* **REQUEST**:
Every record must appear in your copy exactly as written, with no pictures.

Scripts that build scenes:
╭──

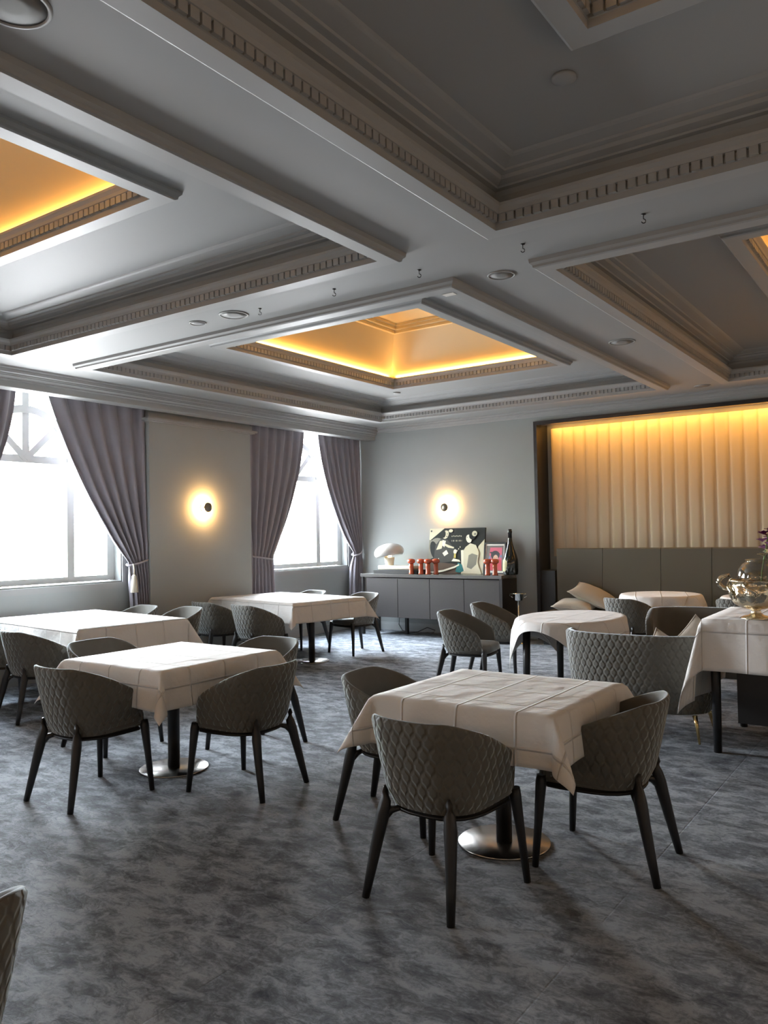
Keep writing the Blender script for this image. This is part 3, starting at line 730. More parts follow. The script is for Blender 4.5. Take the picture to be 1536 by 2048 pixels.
# ------------------------------------------------------------------ tables with cloths
def cloth_square(name, label, cx, cy, rz, a, b, drop, z, group, dropa=None, seed=0, corner=32):
    da = dropa or drop; db = drop
    bm = bmesh.new(); uvl = bm.loops.layers.uv.verify(); NI, ND = 22, 12
    us = [-a - da * (1 - k / ND) for k in range(ND)] + [-a + 2 * a * k / NI for k in range(NI + 1)] + [a + da * (k + 1) / ND for k in range(ND)]
    vs = [-b - drop * (1 - k / ND) for k in range(ND)] + [-b + 2 * b * k / NI for k in range(NI + 1)] + [b + drop * (k + 1) / ND for k in range(ND)]
    def mp(u, v):
        p, q = max(0, abs(u) - a), max(0, abs(v) - b); su, sv = math.copysign(1, u), math.copysign(1, v)
        wv = 0.010 * noise.noise(Vector((u * 2.5 + seed, v * 2.5, seed)))
        if p == 0 and q == 0:
            zz = z + 0.0015 * noise.noise(Vector((u * 9, v * 9, seed)))
            return (u, v, zz)
        r = math.hypot(p, q); phi = math.atan2(q, p) if (p > 0 and q > 0) else (0 if q == 0 else PI / 2)
        alpha = math.radians(5 + (corner - 5) * math.sin(2 * phi) ** 2) if p > 0 and q > 0 else math.radians(5)
        soft = 0.012 * (1 - math.exp(-r / 0.012))
        h = r * math.sin(alpha) + soft; d = r * math.cos(alpha) - soft * 0.6
        if p > 0 and q > 0: hx, hy = h * math.cos(phi), h * math.sin(phi)
        elif p > 0: hx, hy = h + wv * r / drop * 2.2 + r * 0.05 * math.sin(v * 9 + seed), 0
        else: hx, hy = 0, h + wv * r / drop * 2.2 + r * 0.05 * math.sin(u * 9 + seed)
        return (su * (min(abs(u), a) + hx), sv * (min(abs(v), b) + hy), z - max(0, d))
    grid = [[(bm.verts.new(mp(u, v)), u, v) for v in vs] for u in us]
    for i in range(len(us) - 1):
        for j in range(len(vs) - 1):
            q = (grid[i][j], grid[i + 1][j], grid[i + 1][j + 1], grid[i][j + 1]); f = bm.faces.new([k[0] for k in q]); f.smooth = True
            for lp, k in zip(f.loops, q): lp[uvl].uv = (k[1], k[2])
    o = obj(name, bm, m_cloth, None, False, (cx, cy, 0)); o.rotation_euler[2] = rz
    md = o.modifiers.new('thickness', 'SOLIDIFY'); md.thickness = 0.002; md.offset = 1
    tag(o, label, 'tablecloth', group); return o
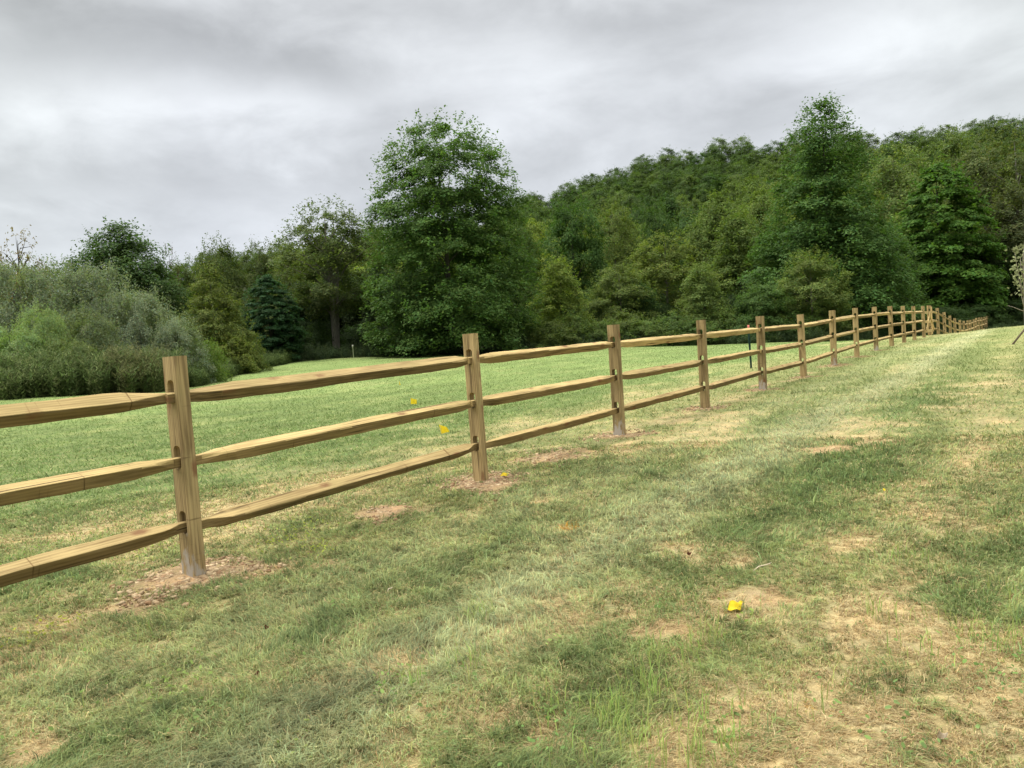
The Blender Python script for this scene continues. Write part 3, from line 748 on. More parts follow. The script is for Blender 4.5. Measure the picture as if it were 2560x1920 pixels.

╰──

* **ANSWER IN FULL**:
Keep writing the Blender script for this image. This is part 3, starting at line 730. More parts follow. The script is for Blender 4.5. Take the picture to be 1536 by 2048 pixels.
# ------------------------------------------------------------------ tables with cloths
def cloth_square(name, label, cx, cy, rz, a, b, drop, z, group, dropa=None, seed=0, corner=32):
    da = dropa or drop; db = drop
    bm = bmesh.new(); uvl = bm.loops.layers.uv.verify(); NI, ND = 22, 12
    us = [-a - da * (1 - k / ND) for k in range(ND)] + [-a + 2 * a * k / NI for k in range(NI + 1)] + [a + da * (k + 1) / ND for k in range(ND)]
    vs = [-b - drop * (1 - k / ND) for k in range(ND)] + [-b + 2 * b * k / NI for k in range(NI + 1)] + [b + drop * (k + 1) / ND for k in range(ND)]
    def mp(u, v):
        p, q = max(0, abs(u) - a), max(0, abs(v) - b); su, sv = math.copysign(1, u), math.copysign(1, v)
        wv = 0.010 * noise.noise(Vector((u * 2.5 + seed, v * 2.5, seed)))
        if p == 0 and q == 0:
            zz = z + 0.0015 * noise.noise(Vector((u * 9, v * 9, seed)))
            return (u, v, zz)
        r = math.hypot(p, q); phi = math.atan2(q, p) if (p > 0 and q > 0) else (0 if q == 0 else PI / 2)
        alpha = math.radians(5 + (corner - 5) * math.sin(2 * phi) ** 2) if p > 0 and q > 0 else math.radians(5)
        soft = 0.012 * (1 - math.exp(-r / 0.012))
        h = r * math.sin(alpha) + soft; d = r * math.cos(alpha) - soft * 0.6
        if p > 0 and q > 0: hx, hy = h * math.cos(phi), h * math.sin(phi)
        elif p > 0: hx, hy = h + wv * r / drop * 2.2 + r * 0.05 * math.sin(v * 9 + seed), 0
        else: hx, hy = 0, h + wv * r / drop * 2.2 + r * 0.05 * math.sin(u * 9 + seed)
        return (su * (min(abs(u), a) + hx), sv * (min(abs(v), b) + hy), z - max(0, d))
    grid = [[(bm.verts.new(mp(u, v)), u, v) for v in vs] for u in us]
    for i in range(len(us) - 1):
        for j in range(len(vs) - 1):
            q = (grid[i][j], grid[i + 1][j], grid[i + 1][j + 1], grid[i][j + 1]); f = bm.faces.new([k[0] for k in q]); f.smooth = True
            for lp, k in zip(f.loops, q): lp[uvl].uv = (k[1], k[2])
    o = obj(name, bm, m_cloth, None, False, (cx, cy, 0)); o.rotation_euler[2] = rz
    md = o.modifiers.new('thickness', 'SOLIDIFY'); md.thickness = 0.002; md.offset = 1
    tag(o, label, 'tablecloth', group); return o
The Blender Python script for this scene continues. Write part 3, from line 748 on. More parts follow. The script is for Blender 4.5. Measure the picture as if it were 2560x1920 pixels.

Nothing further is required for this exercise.